Opinion
32838.
DECIDED APRIL 14, 1950.
Appeal; from Jackson Superior Court — Judge Pratt. October 14, 1949.
Neely, Marshall Greene, for plaintiffs in error.
George W. Westmoreland, contra.
1. Findings of fact made by the director of the State Board of Workmen's Compensation or by the full board on appeal, are, within its power, and in the absence of fraud, conclusive, when supported by any competent evidence, and the superior court is without authority to set such findings aside, except upon a sufficient showing made on one of the grounds set forth in the Code, § 114-710. South v. Indemnity Ins. Co. of North America, 41 Ga. App. 827 ( 155 S.E. 48); Employers Liab. Assurance Corp. v. Woodward, 53 Ga. App. 778 ( 187 S.E. 142); Merry Bros. Brick Tile Co. v. Holmes, 57 Ga. App. 281 ( 195 S.E. 223); Peninsular Life Ins. Co. v. Brand, 57 Ga. App. 526 ( 196 S.E. 264); American Mutual Liab. Ins. Co. v. Bond, 62 Ga. App. 562 ( 8 S.E.2d 715); American Mutual Liab. Ins. Co. v. Harden, 64 Ga. App. 593 ( 13 S.E.2d 685).
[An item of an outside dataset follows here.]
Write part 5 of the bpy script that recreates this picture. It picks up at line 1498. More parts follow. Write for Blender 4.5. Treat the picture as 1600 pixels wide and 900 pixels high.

(a) The power of the superior court to set aside an award of the State Board of Workmen's Compensation is not analogous to the power of the court to grant new trials, and an order of the court setting aside such an award should not be affirmed on the theory that it is the first grant of a new trial where the finding of the board was not demanded as a matter of law. Maryland Casualty Co. v. England, 160 Ga. 810, 812 ( 129 S.E. 75).
2. An order of the judge of the superior court setting aside an award of the full board on the ground that the board "acted without and in excess of their powers" in that the board did not consider, in rendering the award, a certain letter relating to the nature and extent of the claimant's injuries, and written to the board by a doctor who had examined the claimant, was not a legal order and was not supported by the record, where a copy of the letter was contained in the record and where the record shows that the letter was written on April 7, 1949, and that the final award by the full board on appeal was rendered on May 18, 1949, after a hearing had on May 9, 1949, and "after an exhaustive and painstaking review of the entire record." Maryland Casualty Co. v. England, supra.
3. Furthermore, newly discovered evidence is not a ground for setting aside an award ( Liberty Mutual Ins. Co. v. Ragan, 191 Ga. 811, 14 S.E.2d 88), and where it appears from the record that the hearing before the director and before the full board and all proceedings pursuant thereto were completely regular, there was nothing to relieve the claimant of the burden of making out his case by sufficient competent evidence, before the final award was entered, and where there is evidence in the record supporting the findings of fact and award as made, such findings and award may not be set aside merely to enable the losing party to introduce additional evidence at another hearing.
4. The finding of the State Board of Workmen's Compensation that the claimant did not suffer an accidental injury arising out of and in the course of his employment, being conclusive, its failure to consider certain evidence in the record as to the nature and extent of the claimant's injuries, if in fact it did so fail to consider such evidence, was immaterial, and was not harmful to the claimant, since, under no legal theory, could such evidence have changed the result or effect of the board's findings as to the compensability of the claimant's injuries, and the judge of the superior court erred in setting aside the award denying compensation.
Judgment reversed. Sutton, C. J., and Felton, J., concur.